Articles about Syria, for instance. I didn’t pay attention at first because I was hoping the whole thing would blow over. When it didn’t, I was too far behind to understand it. I set all the World News sections aside and stacked them on my Tower of Remorse.

Shadows lengthened from the Tower of Remorse and finally I realized I didn’t really want to read the news anymore. Which the Oregonian already knew, well before I did. So I got the Oregonian again, and now all I read is the Local Dead People and the features. Features like Personal Style, Homes & Gardens, and Pets.

Personal Style: yes! This week I learned that a really good footwear choice for short women is pointy flats, because they make your leg look longer. Sure they do! I plan to double down with false fingernails and a dunce cap and hit the runway.

Homes & Gardens: yes! The essential guide to proper gift wrapping. I’m a horrible gift wrapper. I always made all my presents, any of which might have taken me sixty hours, and by the time I had them done I didn’t give one shit about wrapping them nicely. I shook them in a bag with old wrapping paper and tape like I was flouring chicken and hoped for the best.
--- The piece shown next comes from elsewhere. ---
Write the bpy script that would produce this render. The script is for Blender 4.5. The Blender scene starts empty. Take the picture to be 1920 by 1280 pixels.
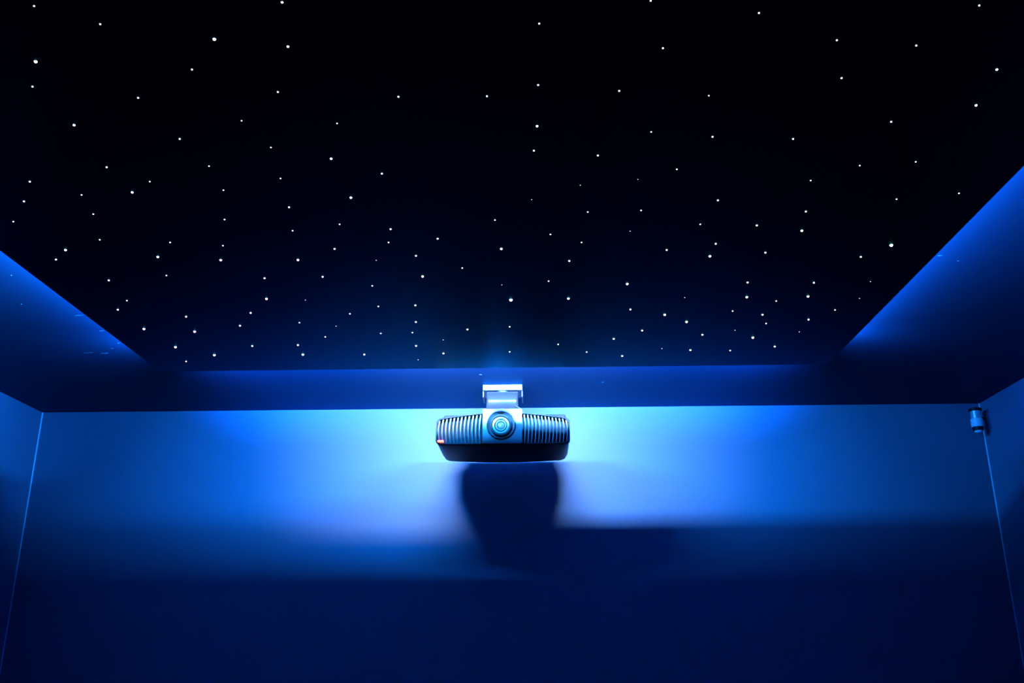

But here were instructions on making your own felt bows and adding fun, funky ornaments. Or non-poisonous greenery from your garden. Unless that was from the Pets feature on hamsters. “Try wrapping one or two gifts each evening instead of all at once,” the author recommended. Clearly, this was going to take some stamina. But it’s easier, said she, if you collect little ornaments and funky doodads all year long and keep them in a closet with your wrapping paper and ribbon. Suddenly I realized I was reading advice from a person who had a doodad closet. I do not have a doodad closet. Just the tiny drawer in which I keep the shit I don’t give one of. I turned the page.

Yes! How to create a cozy guest bedroom!

Keep it simple: that’s the key. To keep it simple, it is suggested you use only one kind of fresh flower for the simple but elegant floral arrangement you will place on the nightstand with the chocolates and an assortment of current magazines and classic books. Also, you should provide a simple personal coffeepot in the room along with a tray of hot chocolate, tea, sugar packets, mugs, airplane booze, pudding, your wireless code with a link to an escort service, and a selection of charcuterie.  Also, a fruit bowl, personal ointments, a stocked freezer and a pizza oven. Also, water and adequate lighting. Unless that was the hamster advice.

Bed should be of sufficient size and sturdiness to withstand several strata of pillows. Seed the pillow pile with fun things for your guests to find when they’re excavating down to the mattress: think Legos, small tins of Oxycodone, or a rented kitten. (Check your doodad closet.)

Make sure there is easy access to your ventilation system in case your guests want to do some fun midnight exploring! Wait, that was the hamster advice.

Blackout curtains are recommended in case your guests want to sleep in. Walling up the windows altogether is an even nicer touch. Just be sure there is an exit to the outside. If the number for the taxi service is prominently displayed, you’ll never have to see your guests at all.

And that’s a wrap. News at eleven. I’ll be asleep.